Welcome to SF Revolution

Offering business solutions since 199X.

Leading the way in business solutions

The story behind SF Revolution's conception and development is a fascinating one, even perhaps more so though is the concepts we attempt to bring back and keep focused on. In 199x, in a chance meeting, Henry Burnsides posed the question to Decline of the think-tank operation Decline inc, "What is a professional company? What defines professionalism."

Decline's response grabbed Henry's attention: "I have been asked that before and I think it is perhaps just a bad question to ask. Every company out there, with all their procedures, and products and what not, all no doubt consider themselves to be "professional" companies. So if what you asking me is what makes a company professional defined by what we actual see these companies doing, then it would be defined as, a lack of communication, both between departments, between upper and lower management, from management to employees. It would be bad accounting practices, embezzlement, fraud. Liberal use of power-point. Leaders more focused on spread sheets, and numbers rather than on what is actually happening on the floor and why, a lack of wanting to really understand why something isn't working. Embellishment of product descriptions. Over promising, profits before anything else, complex solutions where simple ones will work. Red tape, wasted expenditures... stop me when i say something you disagree with ok? I think though what you meant in posing that question is, "What is a professional company, not in practice but in theory of what one considers to be professional." Because if we define professionalism by actual what is practiced, it is something entirely different than what we would naturally want to attribute to that word. So if I am to answer the question I think you mean to be asking, I would first say it is about communication, on any level of professionalism, be it a company, a product, a website, an airplane, anything really. The Wright brothers flew the first plane, an incredible accomplishment, but was it a professional plane? No, there was no way to communicate with those on the ground. At the time was it needed? Well of course not, there were no professional airline companies and as long as you are flying a hundred feet in an empty field you don't need to communicate with anyone. It is the same for a website, it's first mission is to communicate effectively with its audience, quickly and cleanly what is about and how it can help you. Now by communication, I do mean an actual exchange, not one management telling another what it will do, but a two way dialogue of exchange, where things are explained, taken into account, considered and a solution is reached..."

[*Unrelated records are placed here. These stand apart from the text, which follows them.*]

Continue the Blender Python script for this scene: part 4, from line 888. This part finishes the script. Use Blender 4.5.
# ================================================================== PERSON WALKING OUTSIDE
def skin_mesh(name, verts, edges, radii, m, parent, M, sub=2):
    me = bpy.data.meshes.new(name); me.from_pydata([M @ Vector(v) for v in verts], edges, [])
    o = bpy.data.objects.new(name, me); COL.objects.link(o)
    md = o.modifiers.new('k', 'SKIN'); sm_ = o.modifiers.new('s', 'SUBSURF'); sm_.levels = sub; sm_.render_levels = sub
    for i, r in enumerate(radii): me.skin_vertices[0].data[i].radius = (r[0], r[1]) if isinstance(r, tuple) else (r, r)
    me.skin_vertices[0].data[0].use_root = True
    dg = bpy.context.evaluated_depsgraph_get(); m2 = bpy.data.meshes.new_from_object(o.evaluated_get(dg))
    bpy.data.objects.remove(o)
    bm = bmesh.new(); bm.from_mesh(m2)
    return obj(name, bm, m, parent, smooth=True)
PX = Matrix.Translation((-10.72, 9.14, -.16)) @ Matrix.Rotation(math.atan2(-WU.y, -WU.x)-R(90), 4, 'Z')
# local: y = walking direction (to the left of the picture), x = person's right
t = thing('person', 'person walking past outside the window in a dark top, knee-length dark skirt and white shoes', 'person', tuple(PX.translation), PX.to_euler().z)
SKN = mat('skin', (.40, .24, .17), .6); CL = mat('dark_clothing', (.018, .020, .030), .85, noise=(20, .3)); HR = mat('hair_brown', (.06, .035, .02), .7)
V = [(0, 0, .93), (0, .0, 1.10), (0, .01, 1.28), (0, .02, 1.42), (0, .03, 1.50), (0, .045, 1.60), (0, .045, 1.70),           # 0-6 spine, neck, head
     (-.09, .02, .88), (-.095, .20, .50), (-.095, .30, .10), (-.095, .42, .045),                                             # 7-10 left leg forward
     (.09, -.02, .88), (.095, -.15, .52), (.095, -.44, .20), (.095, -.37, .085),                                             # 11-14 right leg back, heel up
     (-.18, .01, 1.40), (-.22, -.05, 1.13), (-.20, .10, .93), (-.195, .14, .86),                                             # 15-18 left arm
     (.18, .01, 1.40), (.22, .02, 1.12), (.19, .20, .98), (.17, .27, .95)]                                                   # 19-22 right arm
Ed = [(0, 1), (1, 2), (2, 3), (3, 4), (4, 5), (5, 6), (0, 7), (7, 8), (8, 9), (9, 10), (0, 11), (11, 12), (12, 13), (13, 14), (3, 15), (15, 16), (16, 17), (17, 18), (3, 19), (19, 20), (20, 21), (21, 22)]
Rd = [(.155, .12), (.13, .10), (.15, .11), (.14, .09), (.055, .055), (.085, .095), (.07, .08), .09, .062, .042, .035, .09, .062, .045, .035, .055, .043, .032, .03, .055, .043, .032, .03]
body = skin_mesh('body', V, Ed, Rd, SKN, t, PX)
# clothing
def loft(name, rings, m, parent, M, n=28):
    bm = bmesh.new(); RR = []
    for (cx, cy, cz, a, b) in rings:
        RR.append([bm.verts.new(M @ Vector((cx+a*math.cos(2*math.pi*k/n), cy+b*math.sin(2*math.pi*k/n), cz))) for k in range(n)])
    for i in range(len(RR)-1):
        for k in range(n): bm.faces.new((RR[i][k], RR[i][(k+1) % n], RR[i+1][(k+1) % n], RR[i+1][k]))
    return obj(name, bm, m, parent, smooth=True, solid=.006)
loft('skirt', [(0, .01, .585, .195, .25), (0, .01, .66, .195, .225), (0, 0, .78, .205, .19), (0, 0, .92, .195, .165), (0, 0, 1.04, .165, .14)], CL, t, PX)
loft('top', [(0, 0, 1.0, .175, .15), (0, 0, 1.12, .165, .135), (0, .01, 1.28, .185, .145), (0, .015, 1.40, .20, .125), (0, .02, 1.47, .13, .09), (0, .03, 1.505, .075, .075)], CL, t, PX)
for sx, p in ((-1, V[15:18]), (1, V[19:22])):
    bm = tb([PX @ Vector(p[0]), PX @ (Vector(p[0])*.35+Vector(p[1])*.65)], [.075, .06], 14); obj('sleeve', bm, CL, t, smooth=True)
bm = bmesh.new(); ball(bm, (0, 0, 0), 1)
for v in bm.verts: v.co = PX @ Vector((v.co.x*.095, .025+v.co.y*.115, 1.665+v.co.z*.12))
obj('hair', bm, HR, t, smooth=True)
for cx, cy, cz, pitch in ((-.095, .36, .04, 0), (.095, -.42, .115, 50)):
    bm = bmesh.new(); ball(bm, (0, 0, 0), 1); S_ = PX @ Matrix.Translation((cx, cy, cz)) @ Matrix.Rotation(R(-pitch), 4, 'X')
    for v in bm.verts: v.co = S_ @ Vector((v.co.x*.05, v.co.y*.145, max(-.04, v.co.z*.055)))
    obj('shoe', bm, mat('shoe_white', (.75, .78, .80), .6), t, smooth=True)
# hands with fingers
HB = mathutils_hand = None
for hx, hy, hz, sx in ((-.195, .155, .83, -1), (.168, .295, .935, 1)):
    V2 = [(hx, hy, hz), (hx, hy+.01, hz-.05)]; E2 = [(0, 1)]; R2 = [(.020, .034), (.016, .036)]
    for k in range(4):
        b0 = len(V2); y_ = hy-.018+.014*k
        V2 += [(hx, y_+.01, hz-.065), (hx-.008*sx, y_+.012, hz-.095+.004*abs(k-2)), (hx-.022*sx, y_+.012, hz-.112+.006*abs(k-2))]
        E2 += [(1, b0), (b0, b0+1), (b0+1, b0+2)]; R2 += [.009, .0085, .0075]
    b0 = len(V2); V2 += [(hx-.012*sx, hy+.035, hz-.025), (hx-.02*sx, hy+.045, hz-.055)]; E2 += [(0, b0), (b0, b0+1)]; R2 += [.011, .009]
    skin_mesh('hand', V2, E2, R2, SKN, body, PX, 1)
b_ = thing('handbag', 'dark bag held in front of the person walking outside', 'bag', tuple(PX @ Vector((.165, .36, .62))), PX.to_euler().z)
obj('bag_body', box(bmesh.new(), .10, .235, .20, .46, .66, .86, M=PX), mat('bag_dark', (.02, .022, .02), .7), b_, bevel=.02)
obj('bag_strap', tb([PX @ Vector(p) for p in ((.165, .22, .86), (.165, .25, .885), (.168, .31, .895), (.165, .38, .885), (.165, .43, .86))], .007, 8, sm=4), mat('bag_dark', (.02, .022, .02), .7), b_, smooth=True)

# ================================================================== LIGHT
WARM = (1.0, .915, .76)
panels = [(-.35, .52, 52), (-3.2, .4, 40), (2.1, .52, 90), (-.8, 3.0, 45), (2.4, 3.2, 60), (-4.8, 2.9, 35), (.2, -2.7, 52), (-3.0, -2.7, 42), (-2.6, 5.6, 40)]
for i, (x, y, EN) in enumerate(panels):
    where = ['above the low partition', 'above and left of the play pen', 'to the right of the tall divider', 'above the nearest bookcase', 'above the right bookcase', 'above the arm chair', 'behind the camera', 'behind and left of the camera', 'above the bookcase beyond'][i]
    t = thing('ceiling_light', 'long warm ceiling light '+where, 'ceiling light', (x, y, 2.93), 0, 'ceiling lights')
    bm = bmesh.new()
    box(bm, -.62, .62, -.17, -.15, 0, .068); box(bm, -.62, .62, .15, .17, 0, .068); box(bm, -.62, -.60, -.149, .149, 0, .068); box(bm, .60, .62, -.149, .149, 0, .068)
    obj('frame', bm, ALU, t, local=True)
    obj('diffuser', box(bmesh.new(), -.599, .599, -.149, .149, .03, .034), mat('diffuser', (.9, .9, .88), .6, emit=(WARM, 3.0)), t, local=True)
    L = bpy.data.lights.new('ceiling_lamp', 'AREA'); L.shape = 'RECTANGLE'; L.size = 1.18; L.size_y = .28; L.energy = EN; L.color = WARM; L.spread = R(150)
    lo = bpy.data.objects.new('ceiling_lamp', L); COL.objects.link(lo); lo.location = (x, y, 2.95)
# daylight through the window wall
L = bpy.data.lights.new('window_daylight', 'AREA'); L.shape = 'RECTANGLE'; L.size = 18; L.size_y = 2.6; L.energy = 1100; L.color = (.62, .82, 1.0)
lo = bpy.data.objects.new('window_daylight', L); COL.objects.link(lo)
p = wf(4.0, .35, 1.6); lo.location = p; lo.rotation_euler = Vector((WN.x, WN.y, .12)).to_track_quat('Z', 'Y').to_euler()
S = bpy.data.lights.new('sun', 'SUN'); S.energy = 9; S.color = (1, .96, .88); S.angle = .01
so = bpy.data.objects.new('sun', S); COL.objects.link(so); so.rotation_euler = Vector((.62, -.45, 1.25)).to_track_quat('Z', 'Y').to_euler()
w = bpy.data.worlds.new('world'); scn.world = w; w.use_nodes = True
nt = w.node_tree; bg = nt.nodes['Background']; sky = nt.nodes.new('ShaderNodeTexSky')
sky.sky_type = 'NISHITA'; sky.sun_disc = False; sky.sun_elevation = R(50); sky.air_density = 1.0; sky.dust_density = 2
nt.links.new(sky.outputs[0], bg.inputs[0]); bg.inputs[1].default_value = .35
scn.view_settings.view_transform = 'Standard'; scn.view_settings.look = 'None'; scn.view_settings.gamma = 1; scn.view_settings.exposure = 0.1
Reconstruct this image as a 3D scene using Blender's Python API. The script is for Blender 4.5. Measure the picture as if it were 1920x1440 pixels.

What developed from this discussion was a "fluid" business model, one designed to expand and shrink, absorb, and repel. In house development became a focus as SF Revolution found it to be more efficient to open and build areas as need demanded it. In the words of Henry Burnsides, "It made no sense to outsource something like say web development, if we were going to use it more than once, and then it would become a resource we could offer to our customers, similarly when it came to say a client in need of commercial production, build the department, handle their needs, then offer it in the future. It wasn't a far reach then to look and say, ok we have a recording studio and production capabilities, so now we are a studio. We did it first with ourselves, and as we did, we were able to offer the concept as a solution to others. We did not want short term solutions and fixes, we wanted to create a self sustaining architecture of perpetual motion. We would do it, then show others how they could incorporate this concept."

DECLINE: "We wanted to build a company that could out expand everything around us, that would operate in beta. Not one that would become a lumbering dinosaur. Stay light and move fast, make use of everything around us, absorb it, store it, regergitate something new and exciting."

RISK MANAGEMENT: "Risk management? Nobody knows what it is exactly but you do it all time, its a waste to teach or explain, say you are in a building that is on fire and you make it out, that is risk management working successfully, say you get killed, that is risk management failure. SF Revolution? Well its a little like being a cross between a firefighter and an arson, we want to keep going back in, if you don't your company grows stale, and that's just as bad as being dead."

There are no nations; there are no peoples. There are no Russians. There are no Arabs. There are no third worlds. There is no West. There is only one holistic system of systems; one vast, interwoven, interacting, multivaried, multinational dominion of dollars. The world is a business, it has been since man crawled out of the slime. Our children will live, to see that perfect world in which there's no war or famine, oppression or brutality - one vast and ecumenical holding company, for whom all men will work to serve a common profit, in which all men will hold a share of stock.